Obama told a cheering crowd in Berlin Wednesday that nations must unite to fight the “grim” future of climate change, which will produce “severe storms, more famine and floods, new waves of refugees -- coastlines will vanish, oceans will rise.”




The theme of Obama speech was "peace with justice," and it included a call for fewer nuclear weapons.

“Peace with justice means refusing to condemn our children to a
harsher, less hospitable planet,” Obama said. “In the United States, we
have recently doubled our renewable resources, like wind and solar
power. We are doubling fuel efficiency in our cars. Our dangerous carbon
emissions have come down. We know we have to do more and we will do
more.”

wind solar power doubling fuel efficiency cars dangerous carbon emissions

“With a global middle class consuming more energy every day, this
must now be an effort of all nations, not just some, for the grim
alternative affects all nations,” Obama continued.

“More severe storms, more famine and floods, new waves of refugees,
coastlines will vanish, oceans will rise. This is the future we must
reverse. It is the global threat of our time. For the sake of future
generations, our generation must move forward on a global to confront a
changing climate. That is our job. That is our task. We have to get to
work.”

Obama, speaking behind a wall of bulletproof glass, also urged further reductions in the U.S. and Russian nuclear arsenals.

“After a comprehensive review, I am ensured that we can ensure the
security of America and our allies and maintain a strong and credible
strategic deterrent while reducing our deployed strategic nuclear
weapons by as much as one-third,” Obama said.
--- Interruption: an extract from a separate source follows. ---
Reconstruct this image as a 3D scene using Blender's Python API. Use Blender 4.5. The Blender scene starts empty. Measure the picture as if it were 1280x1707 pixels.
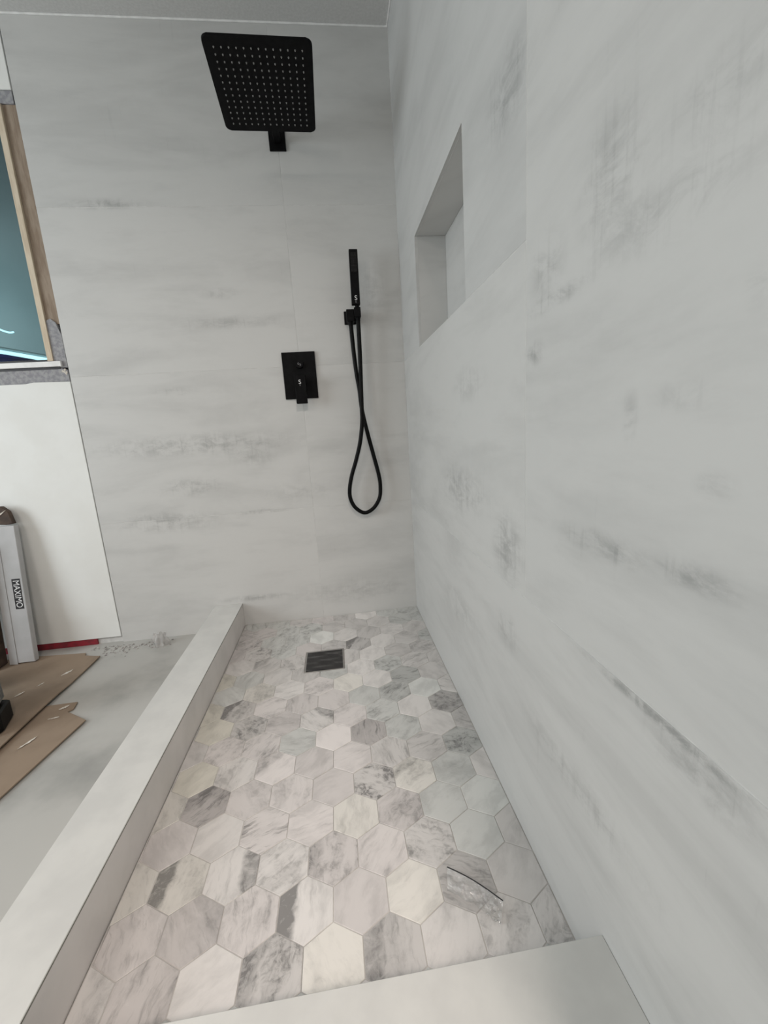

Obama said the START Treaty with Russia has reduced nuclear arsenals
to the lowest level since 1950s. But he said more needs to be done, and
he announced that he would seek new treaties -- and hold a conference
in the United States in 2016 on securing nuclear material globally.

Obama spoke at the Brandenburg Gate, where the wall that divided
Germany once stood. He first spoke there five years ago as a
presidential candidate. And his speech comes almost 50 years to the day
after President John F. Kennedy repudiated communism in the same spot.
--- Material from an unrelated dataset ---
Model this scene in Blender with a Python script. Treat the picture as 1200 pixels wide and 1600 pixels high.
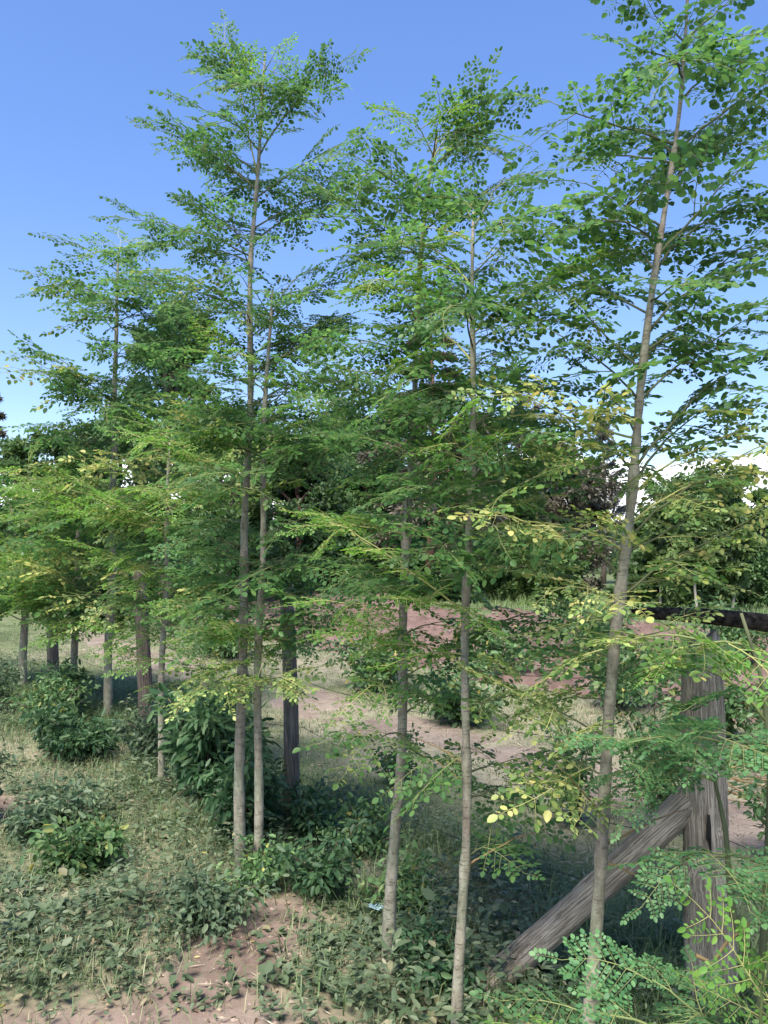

"Today's threats are not as stark as they were half a century ago,
but the struggle for freedom and security and human dignity, that
struggle goes on," Obama told a much smaller crowd this time around.
"And I come here to this city of hope because the test of our time
demands the same fighting spirit that defined Berlin a half-century
ago."

The Associated Press reported that an estimated 6,000 people turned
out to hear Obama speak today, compared with the crowd of 200,000 that
gathered in Berlin to hear him in 2008.